The sorting line is the core of the solution:
teams.sort(key=lambda x: (-x[0], x[1]))
The negative sign on x[0] creates descending order for solved problems. The penalty remains positive because smaller penalties should rank higher.
After sorting, teams[k - 1] identifies the performance corresponding to the k-th place. The subtraction by one is necessary because Python uses zero-based indexing.
The final loop counts every occurrence of that exact tuple. Since tied teams are defined by equality of both values, tuple comparison perfectly matches the contest rules.
A common implementation mistake is sorting penalties in descending order as well. That would incorrectly rank larger penalties ahead of smaller ones.
Another frequent mistake is counting only consecutive equal teams around index k-1. While that also works because equal teams are contiguous after sorting, a full traversal is simpler and less error-prone.
Worked Examples
Sample 1
Input:
7 2
4 10
4 10
4 10
3 20
2 1
2 1
1 10
After sorting:
| Index | Team (p,t) |
Same as target? | Count |
|---|---|---|---|
| 0 | (4,10) | Yes | 1 |
| 1 | (4,10) | Yes | 2 |
| 2 | (4,10) | Yes | 3 |
| 3 | (3,20) | No | 3 |
| 4 | (2,1) | No | 3 |
| 5 | (2,1) | No | 3 |
| 6 | (1,10) | No | 3 |
The target position is k = 2, so the target team is at index 1, which is (4,10).
There are three teams with this exact result, so the answer is 3.
This example demonstrates that a tied group can span multiple ranking positions simultaneously.
Sample 2
Input:
5 4
5 3
3 1
3 1
3 1
3 1
After sorting:
| Index | Team (p,t) |
Same as target? | Count |
|---|---|---|---|
| 0 | (5,3) | No | 0 |
| 1 | (3,1) | Yes | 1 |
| 2 | (3,1) | Yes | 2 |
| 3 | (3,1) | Yes | 3 |
| 4 | (3,1) | Yes | 4 |
The target position is k = 4, so the target team is (3,1).
Four teams share that result, so four teams share the 4th place.
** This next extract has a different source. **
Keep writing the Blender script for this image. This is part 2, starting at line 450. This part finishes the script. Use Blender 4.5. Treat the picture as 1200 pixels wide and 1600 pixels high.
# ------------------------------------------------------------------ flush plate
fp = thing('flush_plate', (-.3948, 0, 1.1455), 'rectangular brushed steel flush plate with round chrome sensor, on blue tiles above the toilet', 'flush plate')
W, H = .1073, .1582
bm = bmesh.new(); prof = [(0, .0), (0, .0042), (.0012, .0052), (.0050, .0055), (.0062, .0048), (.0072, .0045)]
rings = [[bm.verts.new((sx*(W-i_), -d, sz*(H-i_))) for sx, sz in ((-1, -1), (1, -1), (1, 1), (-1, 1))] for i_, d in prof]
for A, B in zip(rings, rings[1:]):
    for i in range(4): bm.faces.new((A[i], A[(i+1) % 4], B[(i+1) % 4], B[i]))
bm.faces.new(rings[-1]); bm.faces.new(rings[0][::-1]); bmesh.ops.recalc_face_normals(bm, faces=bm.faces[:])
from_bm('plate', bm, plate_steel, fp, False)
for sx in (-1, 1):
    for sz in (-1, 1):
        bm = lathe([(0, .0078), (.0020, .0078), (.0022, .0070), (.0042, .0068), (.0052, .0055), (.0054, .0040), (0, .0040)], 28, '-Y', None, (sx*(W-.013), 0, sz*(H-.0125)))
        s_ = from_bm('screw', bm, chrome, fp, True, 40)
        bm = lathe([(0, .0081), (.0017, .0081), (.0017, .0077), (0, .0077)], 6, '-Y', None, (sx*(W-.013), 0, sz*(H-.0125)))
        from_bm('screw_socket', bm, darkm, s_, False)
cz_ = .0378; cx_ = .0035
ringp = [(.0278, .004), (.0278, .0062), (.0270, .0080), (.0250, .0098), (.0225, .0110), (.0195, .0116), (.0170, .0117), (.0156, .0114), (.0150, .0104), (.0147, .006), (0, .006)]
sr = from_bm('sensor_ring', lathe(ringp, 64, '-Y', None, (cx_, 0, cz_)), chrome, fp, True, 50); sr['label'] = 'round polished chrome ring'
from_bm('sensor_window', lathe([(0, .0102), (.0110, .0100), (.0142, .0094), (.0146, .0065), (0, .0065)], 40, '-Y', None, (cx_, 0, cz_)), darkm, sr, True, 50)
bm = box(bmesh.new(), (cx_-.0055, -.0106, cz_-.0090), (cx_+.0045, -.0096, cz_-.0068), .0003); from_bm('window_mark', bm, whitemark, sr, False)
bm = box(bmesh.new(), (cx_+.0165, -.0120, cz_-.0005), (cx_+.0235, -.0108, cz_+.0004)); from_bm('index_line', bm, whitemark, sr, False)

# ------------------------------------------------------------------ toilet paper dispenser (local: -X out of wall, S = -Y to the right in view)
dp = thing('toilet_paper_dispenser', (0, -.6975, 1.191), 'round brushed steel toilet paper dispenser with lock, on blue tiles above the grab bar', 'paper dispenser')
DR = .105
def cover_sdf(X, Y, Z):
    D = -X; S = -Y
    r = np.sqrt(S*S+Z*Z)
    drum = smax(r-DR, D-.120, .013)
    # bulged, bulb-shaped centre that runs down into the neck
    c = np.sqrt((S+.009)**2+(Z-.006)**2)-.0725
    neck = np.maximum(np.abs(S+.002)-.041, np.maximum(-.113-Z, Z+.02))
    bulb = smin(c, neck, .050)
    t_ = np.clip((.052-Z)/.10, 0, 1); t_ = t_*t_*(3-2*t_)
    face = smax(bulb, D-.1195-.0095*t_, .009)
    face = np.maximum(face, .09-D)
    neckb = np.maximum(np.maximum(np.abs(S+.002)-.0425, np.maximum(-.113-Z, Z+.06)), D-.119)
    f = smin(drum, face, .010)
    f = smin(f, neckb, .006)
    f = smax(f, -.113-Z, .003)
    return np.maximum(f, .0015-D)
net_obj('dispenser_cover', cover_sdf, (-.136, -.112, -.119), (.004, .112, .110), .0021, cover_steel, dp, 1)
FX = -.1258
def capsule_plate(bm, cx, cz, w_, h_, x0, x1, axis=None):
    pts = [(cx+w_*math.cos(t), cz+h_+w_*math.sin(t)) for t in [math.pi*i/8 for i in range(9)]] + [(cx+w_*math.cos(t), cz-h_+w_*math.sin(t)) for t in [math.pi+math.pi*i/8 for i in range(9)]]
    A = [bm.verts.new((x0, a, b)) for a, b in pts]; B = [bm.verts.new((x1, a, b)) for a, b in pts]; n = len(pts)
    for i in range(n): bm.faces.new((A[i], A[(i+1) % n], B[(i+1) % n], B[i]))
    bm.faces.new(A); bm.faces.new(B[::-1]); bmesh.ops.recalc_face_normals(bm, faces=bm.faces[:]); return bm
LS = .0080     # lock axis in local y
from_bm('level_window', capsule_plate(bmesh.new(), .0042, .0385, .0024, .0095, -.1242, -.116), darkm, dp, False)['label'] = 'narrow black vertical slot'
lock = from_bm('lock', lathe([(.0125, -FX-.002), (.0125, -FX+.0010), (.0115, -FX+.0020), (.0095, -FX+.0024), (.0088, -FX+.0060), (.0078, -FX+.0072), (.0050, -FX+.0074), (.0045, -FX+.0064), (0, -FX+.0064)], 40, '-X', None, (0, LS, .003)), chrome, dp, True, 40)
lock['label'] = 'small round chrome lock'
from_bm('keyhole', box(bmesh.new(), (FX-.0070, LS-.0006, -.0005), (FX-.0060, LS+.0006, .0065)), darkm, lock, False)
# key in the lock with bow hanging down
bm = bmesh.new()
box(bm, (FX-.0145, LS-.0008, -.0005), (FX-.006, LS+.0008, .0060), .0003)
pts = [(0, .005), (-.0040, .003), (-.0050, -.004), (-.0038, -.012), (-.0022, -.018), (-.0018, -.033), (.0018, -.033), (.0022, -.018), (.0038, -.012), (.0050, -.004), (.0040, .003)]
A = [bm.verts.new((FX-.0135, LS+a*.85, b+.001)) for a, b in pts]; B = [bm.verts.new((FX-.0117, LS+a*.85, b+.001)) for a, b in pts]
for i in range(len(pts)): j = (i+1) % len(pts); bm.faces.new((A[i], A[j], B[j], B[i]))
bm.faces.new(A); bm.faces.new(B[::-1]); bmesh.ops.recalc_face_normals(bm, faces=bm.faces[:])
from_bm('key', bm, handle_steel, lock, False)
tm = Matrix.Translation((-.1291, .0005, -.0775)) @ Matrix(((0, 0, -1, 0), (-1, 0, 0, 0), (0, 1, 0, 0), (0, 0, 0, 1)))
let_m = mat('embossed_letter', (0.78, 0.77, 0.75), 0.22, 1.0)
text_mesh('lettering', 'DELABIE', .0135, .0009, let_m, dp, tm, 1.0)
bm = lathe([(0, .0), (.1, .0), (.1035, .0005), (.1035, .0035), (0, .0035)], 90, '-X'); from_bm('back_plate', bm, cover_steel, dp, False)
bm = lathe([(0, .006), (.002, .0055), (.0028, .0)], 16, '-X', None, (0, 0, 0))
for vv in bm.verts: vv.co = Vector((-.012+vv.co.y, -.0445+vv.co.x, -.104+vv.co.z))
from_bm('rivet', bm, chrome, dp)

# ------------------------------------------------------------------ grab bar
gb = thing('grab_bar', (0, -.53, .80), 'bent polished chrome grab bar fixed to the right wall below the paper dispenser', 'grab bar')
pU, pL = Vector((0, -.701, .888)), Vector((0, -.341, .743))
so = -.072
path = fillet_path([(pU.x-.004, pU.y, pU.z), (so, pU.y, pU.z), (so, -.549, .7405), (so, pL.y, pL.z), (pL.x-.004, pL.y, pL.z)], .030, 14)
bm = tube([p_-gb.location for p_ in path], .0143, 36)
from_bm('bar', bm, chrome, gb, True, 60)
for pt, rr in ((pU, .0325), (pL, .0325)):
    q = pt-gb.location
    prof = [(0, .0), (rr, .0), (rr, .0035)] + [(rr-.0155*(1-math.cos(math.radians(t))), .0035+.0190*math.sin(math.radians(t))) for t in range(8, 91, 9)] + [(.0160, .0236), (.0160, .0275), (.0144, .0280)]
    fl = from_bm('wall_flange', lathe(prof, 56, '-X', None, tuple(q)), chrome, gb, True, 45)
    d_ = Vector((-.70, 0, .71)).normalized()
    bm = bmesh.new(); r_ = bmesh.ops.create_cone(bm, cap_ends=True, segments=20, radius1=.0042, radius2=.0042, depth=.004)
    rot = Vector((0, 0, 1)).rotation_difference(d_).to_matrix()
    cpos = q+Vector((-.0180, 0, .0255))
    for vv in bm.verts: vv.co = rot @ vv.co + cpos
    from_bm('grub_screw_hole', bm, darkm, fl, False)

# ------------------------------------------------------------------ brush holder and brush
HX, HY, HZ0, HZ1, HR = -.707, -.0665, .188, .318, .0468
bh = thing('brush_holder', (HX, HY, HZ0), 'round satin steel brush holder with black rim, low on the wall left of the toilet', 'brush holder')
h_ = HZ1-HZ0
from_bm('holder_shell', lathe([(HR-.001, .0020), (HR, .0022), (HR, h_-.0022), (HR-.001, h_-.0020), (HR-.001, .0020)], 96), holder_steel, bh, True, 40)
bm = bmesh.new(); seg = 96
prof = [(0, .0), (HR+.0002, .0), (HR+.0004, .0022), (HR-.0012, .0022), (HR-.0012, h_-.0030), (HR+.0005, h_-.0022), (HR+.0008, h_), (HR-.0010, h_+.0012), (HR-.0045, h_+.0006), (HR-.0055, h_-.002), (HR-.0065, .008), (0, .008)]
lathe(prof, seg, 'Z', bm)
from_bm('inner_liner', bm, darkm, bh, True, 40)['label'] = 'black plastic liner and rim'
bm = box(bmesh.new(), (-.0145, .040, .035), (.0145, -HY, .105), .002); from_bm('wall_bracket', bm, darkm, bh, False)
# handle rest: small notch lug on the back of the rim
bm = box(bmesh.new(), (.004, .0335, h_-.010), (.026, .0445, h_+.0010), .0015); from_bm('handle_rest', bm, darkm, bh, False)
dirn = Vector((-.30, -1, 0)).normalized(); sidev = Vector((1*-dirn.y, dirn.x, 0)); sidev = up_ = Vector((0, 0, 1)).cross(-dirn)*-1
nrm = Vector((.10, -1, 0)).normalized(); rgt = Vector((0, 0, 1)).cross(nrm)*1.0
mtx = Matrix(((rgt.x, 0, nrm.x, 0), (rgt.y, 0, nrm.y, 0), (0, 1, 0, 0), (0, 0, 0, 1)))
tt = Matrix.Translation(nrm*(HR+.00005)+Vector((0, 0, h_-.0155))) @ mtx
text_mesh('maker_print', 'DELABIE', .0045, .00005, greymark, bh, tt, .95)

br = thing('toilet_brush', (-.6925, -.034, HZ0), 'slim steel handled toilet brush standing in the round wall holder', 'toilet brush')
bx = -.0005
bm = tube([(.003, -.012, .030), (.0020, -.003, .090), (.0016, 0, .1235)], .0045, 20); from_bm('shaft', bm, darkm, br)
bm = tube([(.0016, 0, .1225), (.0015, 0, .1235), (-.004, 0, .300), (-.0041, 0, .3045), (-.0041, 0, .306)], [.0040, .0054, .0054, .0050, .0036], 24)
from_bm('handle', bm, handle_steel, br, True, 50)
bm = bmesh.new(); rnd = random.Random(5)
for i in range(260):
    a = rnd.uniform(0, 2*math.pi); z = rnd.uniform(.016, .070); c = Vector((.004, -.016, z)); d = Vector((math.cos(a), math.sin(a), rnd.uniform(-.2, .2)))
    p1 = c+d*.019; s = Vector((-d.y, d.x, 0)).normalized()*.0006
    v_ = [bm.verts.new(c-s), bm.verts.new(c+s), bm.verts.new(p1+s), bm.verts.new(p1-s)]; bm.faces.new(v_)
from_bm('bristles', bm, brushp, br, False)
This example confirms that the requested place may lie inside a large tied block rather than at its beginning.
Complexity Analysis
| Measure | Complexity | Explanation |
|---|---|---|
| Time | O(n log n) | Sorting dominates the runtime |
| Space | O(1) excluding sorting space | Only a few extra variables are used |
With at most 50 teams, the runtime is tiny. Even much slower approaches would fit comfortably within the limits. The sorting-based solution is both efficient and very simple to reason about.
Test Cases
# helper: run solution on input string, return output string
import sys
import io
def solve():
input = sys.stdin.readline
n, k = map(int, input().split())
teams = []
for _ in range(n):
p, t = map(int, input().split())
teams.append((p, t))
teams.sort(key=lambda x: (-x[0], x[1]))
target = teams[k - 1]
print(sum(1 for team in teams if team == target))
def run(inp: str) -> str:
backup_stdin = sys.stdin
backup_stdout = sys.stdout
sys.stdin = io.StringIO(inp)
sys.stdout = io.StringIO()
solve()
output = sys.stdout.getvalue()
sys.stdin = backup_stdin
sys.stdout = backup_stdout
return output
# provided samples
assert run(
"""7 2
4 10
4 10
4 10
3 20
2 1
2 1
1 10
"""
) == "3\n", "sample 1"
assert run(
"""5 4
5 3
3 1
3 1
3 1
3 1
"""
) == "4\n", "sample 2"
# minimum size
assert run(
"""1 1
5 10
"""
) == "1\n", "single team"
# all equal
assert run(
"""4 2
3 20
3 20
3 20
3 20
"""
) == "4\n", "all teams tied"
# boundary around tied block
assert run(
"""5 3
5 1
4 10
4 10
4 10
3 5
"""
) == "3\n", "k inside tied group"
# different penalties with same solved count
assert run(
"""5 2
4 20
4 10
4 30
3 1
2 1
"""
) == "1\n", "penalty ordering"
| Test input | Expected output | What it validates |
|---|---|---|
| Single team | 1 | Smallest possible input |
| All equal teams | 4 | Entire ranking is one tied block |
k inside tied block |
3 | Shared positions handled correctly |
| Same solved count, different penalties | 1 | Secondary sorting key works correctly |
Edge Cases
One tricky situation is when the requested place lies in the middle of a tied group.
Input:
5 4
5 1
4 10
4 10
4 10
3 1
After sorting:
(5,1)
(4,10)
(4,10)
(4,10)
(3,1)
The 4th place corresponds to index 3, which still belongs to (4,10). The algorithm stores that tuple as the target and counts all identical tuples, producing 3.
Another subtle case is when every team is identical.
Input:
4 2
3 20
3 20
3 20
3 20
Sorting changes nothing. The target tuple is (3,20), and every team matches it. The algorithm correctly returns 4.
An off-by-one boundary case appears when k = 1.
Input:
3 1
5 10
4 1
3 1
After sorting, the target is at index 0, namely (5,10). Only one team matches it, so the answer is 1.
Using teams[k] instead of teams[k - 1] would incorrectly select the second-ranked team.